'The Road to Morocco' is pretty unusual in that it's the third of a franchise, yet superior to the first two, a trick rare and difficult to pull off. By now the two stars have firmly established their screen presence and status as born entertainers and the film seeks to push them to even funnier levels.Bob Hope is Orville and Bing Crosby is Jeff, two stowaways who end up shipwrecked and broke in, well, Morocco, where do you think? Dorothy Lamour then makes her customary appearance as the princess who seduces them both, whilst fighting off the angry attentions of Anthony Quinn, as an Arab chief keen to make Orville and Jeff feel the point of his sword.
'The Road to Morocco' doesn't make the mistake that the previous road film (Road to Zanzibar) did, and portray the foreign population in a potentially offensive and insulting manner. Whereas 'Road to Zanzibar' quite happily showed the natives as savages or slaves, there's no such awkward portrayals here. Instead, it plays up the natural and easy chemistry between Hope and Crosby and gives them the best script yet to chew over.
The banter between them is fast-paced and frequently hilarious, with only the romantic interludes dragging the film down. Lamour gets more to do here than ever before but unfortunately (and it's no fault of hers, she's a highly gifted comic actress), the stuff she does get to do happens to be the dull bits. One film cliche that we should be thankful for dying out is the habit of ballads sung very boringly to the female character, who can only look on and simper.

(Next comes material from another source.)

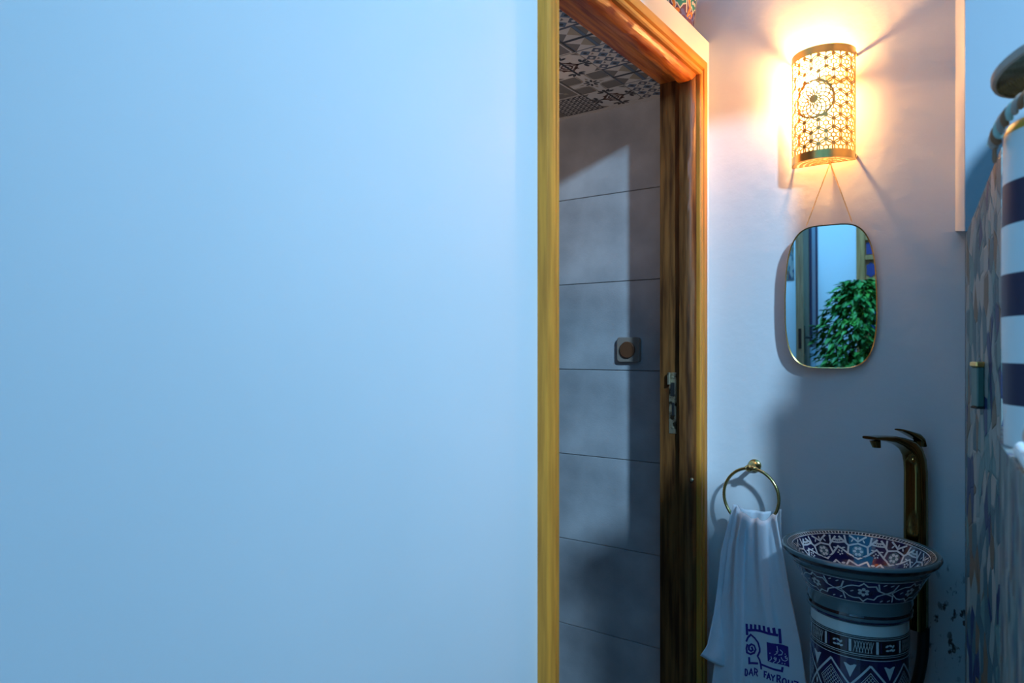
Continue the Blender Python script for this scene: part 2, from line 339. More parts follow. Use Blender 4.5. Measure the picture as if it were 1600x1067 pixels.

Thankfully though, the majority of the film is focused on Hope and Crosby riffing with each other and they're at their top of the game here, armed with a script that takes the comedy into ever stranger and self-referential angles. So Hope sprays insults at the Republicans, he and Crosby sing a song referencing Lamour by name and their contract at Paramount, camels talk, while Hope even gets a dig in at the Academy Awards at the very end. It could have been a barrage of smug injokes, but instead they're sharp, bright and breezy. And there's also possibly the best accidental joke ever as an irate camel takes offence at Bob Hopes face. It's worth it just for Bing Crosby's reaction.'The Road To' series was just getting better and better at this stage and while it certainly ran out of steam by its painful end, there was still the high of Utopia to come. Before then however, a trip to Morocco will do very nicely indeed.